Longitude Explorer Prize open to UK secondary schools

Teams of secondary school students from around the UK can now enter the Longitude Explorer Prize, a creative tech challenge with a £10,000 grand prize. Run by innovation foundation Nesta, supported by technology company IBM, schools will compete for a cash prize plus expert mentoring from IBM.

In the spirit of the 18th century Longitude Prize, which set the task of determining a ship’s exact location at sea, the contest for schools now focuses on solving a contemporary challenge using technology. School teams can enter the prize at www.longitudeexplorer.challenges.org, until 3 March 2017 (3pm GMT).

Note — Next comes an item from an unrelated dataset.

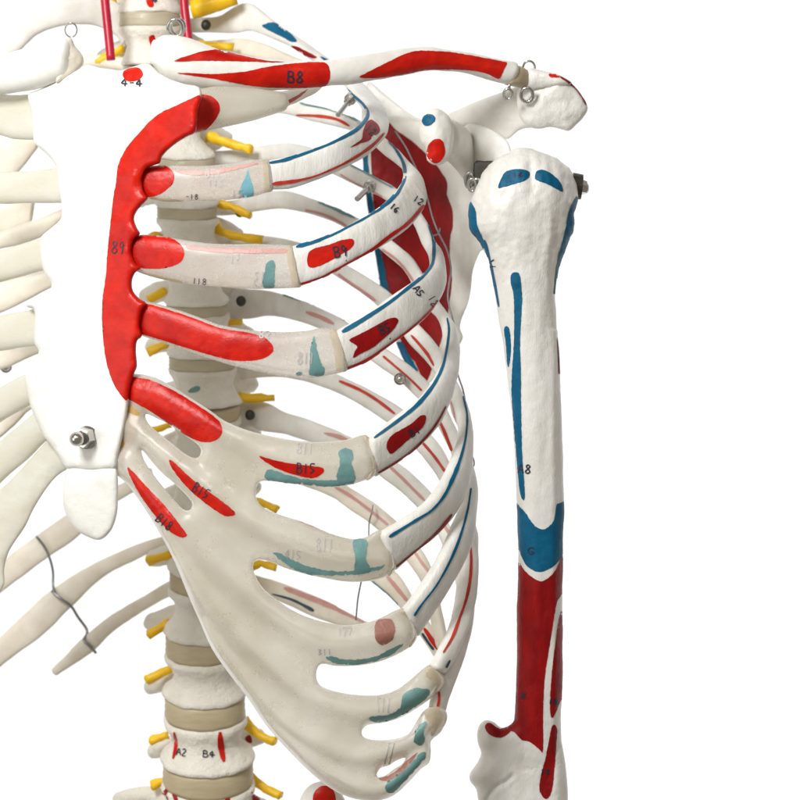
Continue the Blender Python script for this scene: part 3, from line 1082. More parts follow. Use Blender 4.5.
# glue fillet at the sternum edge
gm = MB(M['glue'])
blob(gm, [[(127, 398), (136, 402), (143, 412), (138, 425), (132, 440), (124, 456), (118, 470), (113, 468), (114, 440), (120, 415)]], lambda x, y: dplate(x, y) + 2, 9, R=6, grid=2.5)
gm.bvh()
decal(gm, [(118, 458), (124, 452), (132, 446), (134, 440), (129, 441), (124, 448), (117, 452)], M['pink'])
build(gm, 'glue_fillet')

# beige cartilage tips where plate meets the bone ribs
for poly in ([(362, 437), (369, 437), (375, 452), (377, 466), (373, 477), (366, 480), (370, 465), (368, 450)],
             [(378, 532), (384, 532), (391, 545), (396, 560), (395, 570), (388, 577), (390, 562), (385, 545)],
             [(398, 612), (404, 609), (411, 617), (417, 629), (416, 640), (409, 648), (411, 634), (406, 620)],
             [(425, 670), (431, 666), (440, 671), (446, 681), (441, 690), (434, 694), (428, 684), (424, 676)],
             [(424, 712), (430, 707), (440, 706), (447, 713), (446, 723), (439, 733), (432, 738), (427, 728)]):
    pm = MB(M['cart_band'])
    blob(pm, [poly], lambda x, y: dplate(x, y) + .5, (8.5 if poly[0][1] < 650 else 13), 8.5, R=7, grid=2.0)
    build(pm, 'cartilage_joint')

# ================================================================== STERNUM
dS = lambda x, y: -(x - 90) * .466 - 6 + max(0, y - 470) * .12
st_out = [(28, 95), (38, 90), (50, 85), (65, 77), (76, 71), (85, 65), (94, 66), (104, 69), (114, 72), (122, 70), (132, 67), (143, 64), (151, 65), (158, 72), (170, 79), (185, 84), (199, 87),
          (202, 98), (198, 110), (196, 131), (188, 136), (178, 142), (168, 150), (162, 157), (160, 163), (152, 166), (145, 170), (142, 180), (144, 192), (148, 198), (143, 204),
          (137, 211), (134, 219), (137, 228), (140, 234), (134, 240), (132, 252), (136, 264), (141, 268), (135, 273), (132, 281), (133, 291), (140, 299), (146, 303), (142, 312), (140, 326), (142, 336),
          (137, 341), (136, 352), (137, 366), (134, 374), (131, 386), (129, 399), (127, 415), (122, 440), (118, 456), (116, 468), (104, 470), (90, 471), (76, 469), (66, 468),
          (60, 459), (52, 447), (44, 437), (38, 424), (31, 408), (27, 392), (25, 376), (30, 364), (38, 354), (38, 349), (34, 342), (34, 328), (35, 316), (33, 309), (27, 307), (27, 301), (38, 296), (50, 289),
          (51, 282), (45, 274), (41, 262), (40, 246), (41, 237), (50, 229), (60, 220), (62, 212), (61, 200), (58, 185), (57, 170), (52, 160), (42, 150), (34, 142), (33, 128), (31, 110)]
sm = MB(M['bone_smooth'])


def srel(x, y):
    s = 1.5 * math.exp(-((y - 176) / 5) ** 2) * (1 if x > 55 else 0)
    s += -1.4 * math.exp(-((x - 100) / 40) ** 2) * math.exp(-((y - 120) / 30) ** 2)
    for yy in (250, 320, 385):
        s += 1.0 * math.exp(-((y - yy) / 8) ** 2)
    s += -2.2 * math.exp(-((x - 141) / 5) ** 2) * math.exp(-((y - 182) / 14) ** 2)
    return s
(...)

This year’s Explorer Prize challenges young people to develop innovative, creative and practical solutions that use web-enabled technology – the ‘Internet of Things’ – to improve the health and wellbeing of people in the UK. Teams can focus on any health issue facing the country from childhood obesity to mental wellbeing and respiratory health, and are responsible not only for building the technological solution but also budgeting its development, designing how it looks and planning how it’s marketed.

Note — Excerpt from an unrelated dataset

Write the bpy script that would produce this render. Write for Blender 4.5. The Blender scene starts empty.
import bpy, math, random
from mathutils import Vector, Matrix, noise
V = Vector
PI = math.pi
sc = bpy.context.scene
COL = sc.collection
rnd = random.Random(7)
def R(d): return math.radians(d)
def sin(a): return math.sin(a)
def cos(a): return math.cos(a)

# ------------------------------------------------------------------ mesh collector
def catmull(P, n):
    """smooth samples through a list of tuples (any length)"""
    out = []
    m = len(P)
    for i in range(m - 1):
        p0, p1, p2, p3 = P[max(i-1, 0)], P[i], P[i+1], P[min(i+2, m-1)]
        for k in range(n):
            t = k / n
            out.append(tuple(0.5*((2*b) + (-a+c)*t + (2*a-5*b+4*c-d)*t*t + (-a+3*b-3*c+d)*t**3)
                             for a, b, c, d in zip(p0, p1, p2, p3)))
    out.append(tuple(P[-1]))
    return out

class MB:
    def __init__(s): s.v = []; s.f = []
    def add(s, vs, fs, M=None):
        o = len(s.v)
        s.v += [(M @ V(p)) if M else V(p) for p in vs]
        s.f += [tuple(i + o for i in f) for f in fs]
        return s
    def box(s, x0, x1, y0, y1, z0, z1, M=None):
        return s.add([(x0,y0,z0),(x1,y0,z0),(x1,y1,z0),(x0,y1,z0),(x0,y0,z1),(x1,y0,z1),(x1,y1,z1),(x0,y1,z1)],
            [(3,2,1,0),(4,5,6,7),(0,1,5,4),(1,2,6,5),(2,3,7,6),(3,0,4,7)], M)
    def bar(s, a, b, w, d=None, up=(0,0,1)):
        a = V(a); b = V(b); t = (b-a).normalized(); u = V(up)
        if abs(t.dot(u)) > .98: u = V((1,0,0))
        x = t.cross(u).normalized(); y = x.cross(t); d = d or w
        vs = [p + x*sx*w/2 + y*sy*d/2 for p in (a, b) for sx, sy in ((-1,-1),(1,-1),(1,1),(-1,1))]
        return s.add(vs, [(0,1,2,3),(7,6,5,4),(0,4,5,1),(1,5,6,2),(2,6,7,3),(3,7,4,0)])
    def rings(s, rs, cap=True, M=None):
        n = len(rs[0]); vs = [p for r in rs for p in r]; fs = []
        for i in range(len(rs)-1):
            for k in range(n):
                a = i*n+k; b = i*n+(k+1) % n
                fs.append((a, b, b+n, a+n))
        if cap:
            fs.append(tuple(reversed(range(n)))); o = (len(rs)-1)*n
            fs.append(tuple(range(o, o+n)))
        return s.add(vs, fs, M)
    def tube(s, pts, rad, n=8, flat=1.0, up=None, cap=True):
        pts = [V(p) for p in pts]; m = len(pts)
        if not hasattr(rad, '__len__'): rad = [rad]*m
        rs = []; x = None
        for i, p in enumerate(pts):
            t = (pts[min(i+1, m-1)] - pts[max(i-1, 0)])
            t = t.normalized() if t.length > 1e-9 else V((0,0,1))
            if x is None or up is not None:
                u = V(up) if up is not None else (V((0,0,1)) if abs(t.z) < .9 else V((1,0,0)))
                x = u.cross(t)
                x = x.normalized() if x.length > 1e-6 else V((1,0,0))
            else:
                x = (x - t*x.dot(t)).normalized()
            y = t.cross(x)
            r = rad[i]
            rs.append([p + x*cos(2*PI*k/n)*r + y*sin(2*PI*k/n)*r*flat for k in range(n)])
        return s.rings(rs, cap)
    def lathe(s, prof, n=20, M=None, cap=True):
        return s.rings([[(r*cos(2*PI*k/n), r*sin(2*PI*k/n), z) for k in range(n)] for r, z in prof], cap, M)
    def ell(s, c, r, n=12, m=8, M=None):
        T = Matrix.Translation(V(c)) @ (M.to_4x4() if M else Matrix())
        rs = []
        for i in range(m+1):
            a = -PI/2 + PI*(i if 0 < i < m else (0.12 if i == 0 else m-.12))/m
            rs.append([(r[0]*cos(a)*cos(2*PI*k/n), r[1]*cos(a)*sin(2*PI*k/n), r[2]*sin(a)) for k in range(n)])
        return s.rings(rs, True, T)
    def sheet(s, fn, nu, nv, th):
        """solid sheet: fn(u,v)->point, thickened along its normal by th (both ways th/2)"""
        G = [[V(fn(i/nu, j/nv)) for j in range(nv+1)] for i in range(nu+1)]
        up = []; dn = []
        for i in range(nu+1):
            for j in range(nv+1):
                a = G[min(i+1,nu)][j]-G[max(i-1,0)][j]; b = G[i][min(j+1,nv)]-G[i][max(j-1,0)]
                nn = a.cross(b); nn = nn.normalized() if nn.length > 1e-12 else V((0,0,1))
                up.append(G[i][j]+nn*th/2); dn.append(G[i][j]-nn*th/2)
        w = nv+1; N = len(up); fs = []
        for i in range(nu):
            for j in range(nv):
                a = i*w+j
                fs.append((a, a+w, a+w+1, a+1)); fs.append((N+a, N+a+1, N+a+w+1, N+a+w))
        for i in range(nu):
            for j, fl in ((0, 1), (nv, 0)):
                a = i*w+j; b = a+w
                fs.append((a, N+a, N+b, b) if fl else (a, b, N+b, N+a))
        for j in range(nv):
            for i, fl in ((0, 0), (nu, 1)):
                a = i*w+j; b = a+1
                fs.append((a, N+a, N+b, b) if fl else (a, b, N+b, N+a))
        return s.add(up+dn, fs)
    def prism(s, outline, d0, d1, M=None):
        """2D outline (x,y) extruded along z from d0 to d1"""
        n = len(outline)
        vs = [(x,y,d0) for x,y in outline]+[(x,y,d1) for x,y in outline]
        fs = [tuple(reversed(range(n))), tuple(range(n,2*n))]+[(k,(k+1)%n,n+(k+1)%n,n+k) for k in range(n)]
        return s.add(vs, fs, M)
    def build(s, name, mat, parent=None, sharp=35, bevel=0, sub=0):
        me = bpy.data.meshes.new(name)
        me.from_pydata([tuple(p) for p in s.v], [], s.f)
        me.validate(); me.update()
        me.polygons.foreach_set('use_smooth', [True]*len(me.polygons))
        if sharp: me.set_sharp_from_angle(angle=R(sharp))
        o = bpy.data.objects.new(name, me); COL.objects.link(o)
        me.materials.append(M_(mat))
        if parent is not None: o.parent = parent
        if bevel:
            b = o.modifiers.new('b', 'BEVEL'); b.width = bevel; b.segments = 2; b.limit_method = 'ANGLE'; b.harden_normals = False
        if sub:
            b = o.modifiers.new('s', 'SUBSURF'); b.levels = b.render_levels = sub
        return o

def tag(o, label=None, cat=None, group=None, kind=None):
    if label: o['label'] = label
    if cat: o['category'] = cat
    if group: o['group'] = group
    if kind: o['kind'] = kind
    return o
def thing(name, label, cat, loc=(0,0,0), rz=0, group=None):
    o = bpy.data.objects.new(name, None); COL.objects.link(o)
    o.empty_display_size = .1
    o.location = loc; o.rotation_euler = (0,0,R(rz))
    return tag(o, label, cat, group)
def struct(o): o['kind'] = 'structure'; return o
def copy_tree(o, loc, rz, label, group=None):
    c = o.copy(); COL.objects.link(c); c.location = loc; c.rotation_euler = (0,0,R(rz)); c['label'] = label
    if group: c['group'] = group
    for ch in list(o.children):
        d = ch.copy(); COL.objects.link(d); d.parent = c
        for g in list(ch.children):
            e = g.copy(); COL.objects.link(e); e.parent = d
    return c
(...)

Teams of students aged 11 to 16, supported by a teacher or youth leader, are eligible to enter the contest and will have until Friday 3 March 2017 to submit their plans. Finalists will then visit IBM’s London offices, where they will work on their ideas with mentoring from the technology company’s team of Internet of Things specialists. Teams will also be trained in the use of cutting edge ‘cognitive’ computing tools, intelligent platforms that are able to think, understand and learn. Winners will be announced before the end of school summer term 2017, with a first place prize of £10,000 and two runner-up prizes of £1,000.

The first Longitude Explorer Prize, launched in 2014, focused on geolocation and attracted over 60 entries. The competition was won by an all-girl team from Rendcomb College in Gloucestershire who took home the first prize for their app, Displaced, designed to help charities to coordinate the logistics of supporting vulnerable people around the world.